> **What the task asks**
Quote, without change, all of the lines that follow.

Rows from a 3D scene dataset
________________________
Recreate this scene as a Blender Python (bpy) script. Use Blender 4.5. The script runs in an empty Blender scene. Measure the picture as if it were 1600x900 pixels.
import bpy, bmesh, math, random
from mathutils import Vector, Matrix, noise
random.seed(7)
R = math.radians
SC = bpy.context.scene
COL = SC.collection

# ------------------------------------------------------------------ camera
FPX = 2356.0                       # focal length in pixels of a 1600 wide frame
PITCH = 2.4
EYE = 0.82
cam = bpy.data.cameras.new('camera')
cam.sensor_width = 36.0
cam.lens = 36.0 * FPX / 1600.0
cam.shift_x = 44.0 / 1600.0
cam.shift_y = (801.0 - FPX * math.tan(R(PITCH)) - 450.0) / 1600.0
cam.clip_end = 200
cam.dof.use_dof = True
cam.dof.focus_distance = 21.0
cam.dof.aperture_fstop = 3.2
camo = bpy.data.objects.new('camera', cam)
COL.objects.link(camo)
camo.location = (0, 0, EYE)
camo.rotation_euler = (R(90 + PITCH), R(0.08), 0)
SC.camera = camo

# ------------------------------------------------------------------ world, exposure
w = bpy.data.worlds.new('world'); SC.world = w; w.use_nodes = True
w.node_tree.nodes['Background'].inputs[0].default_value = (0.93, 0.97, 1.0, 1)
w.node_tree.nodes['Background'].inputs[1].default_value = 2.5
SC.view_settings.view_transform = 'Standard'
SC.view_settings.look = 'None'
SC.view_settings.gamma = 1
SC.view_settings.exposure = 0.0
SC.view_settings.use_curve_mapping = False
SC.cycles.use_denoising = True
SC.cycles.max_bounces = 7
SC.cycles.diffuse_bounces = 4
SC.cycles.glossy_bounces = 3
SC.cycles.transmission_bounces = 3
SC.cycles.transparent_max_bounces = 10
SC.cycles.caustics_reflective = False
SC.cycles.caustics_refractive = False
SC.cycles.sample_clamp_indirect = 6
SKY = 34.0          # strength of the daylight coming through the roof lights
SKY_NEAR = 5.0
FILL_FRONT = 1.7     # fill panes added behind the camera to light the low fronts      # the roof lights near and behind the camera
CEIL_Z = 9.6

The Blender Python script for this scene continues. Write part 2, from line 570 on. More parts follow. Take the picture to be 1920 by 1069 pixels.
________________________
> **Solution**
Recreate this scene as a Blender Python (bpy) script. Use Blender 4.5. The script runs in an empty Blender scene. Measure the picture as if it were 1600x900 pixels.
import bpy, bmesh, math, random
from mathutils import Vector, Matrix, noise
random.seed(7)
R = math.radians
SC = bpy.context.scene
COL = SC.collection

# ------------------------------------------------------------------ camera
FPX = 2356.0                       # focal length in pixels of a 1600 wide frame
PITCH = 2.4
EYE = 0.82
cam = bpy.data.cameras.new('camera')
cam.sensor_width = 36.0
cam.lens = 36.0 * FPX / 1600.0
cam.shift_x = 44.0 / 1600.0
cam.shift_y = (801.0 - FPX * math.tan(R(PITCH)) - 450.0) / 1600.0
cam.clip_end = 200
cam.dof.use_dof = True
cam.dof.focus_distance = 21.0
cam.dof.aperture_fstop = 3.2
camo = bpy.data.objects.new('camera', cam)
COL.objects.link(camo)
camo.location = (0, 0, EYE)
camo.rotation_euler = (R(90 + PITCH), R(0.08), 0)
SC.camera = camo

# ------------------------------------------------------------------ world, exposure
w = bpy.data.worlds.new('world'); SC.world = w; w.use_nodes = True
w.node_tree.nodes['Background'].inputs[0].default_value = (0.93, 0.97, 1.0, 1)
w.node_tree.nodes['Background'].inputs[1].default_value = 2.5
SC.view_settings.view_transform = 'Standard'
SC.view_settings.look = 'None'
SC.view_settings.gamma = 1
SC.view_settings.exposure = 0.0
SC.view_settings.use_curve_mapping = False
SC.cycles.use_denoising = True
SC.cycles.max_bounces = 7
SC.cycles.diffuse_bounces = 4
SC.cycles.glossy_bounces = 3
SC.cycles.transmission_bounces = 3
SC.cycles.transparent_max_bounces = 10
SC.cycles.caustics_reflective = False
SC.cycles.caustics_refractive = False
SC.cycles.sample_clamp_indirect = 6
SKY = 34.0          # strength of the daylight coming through the roof lights
SKY_NEAR = 5.0
FILL_FRONT = 1.7     # fill panes added behind the camera to light the low fronts      # the roof lights near and behind the camera
CEIL_Z = 9.6

The Blender Python script for this scene continues. Write part 2, from line 570 on. More parts follow. Take the picture to be 1920 by 1069 pixels.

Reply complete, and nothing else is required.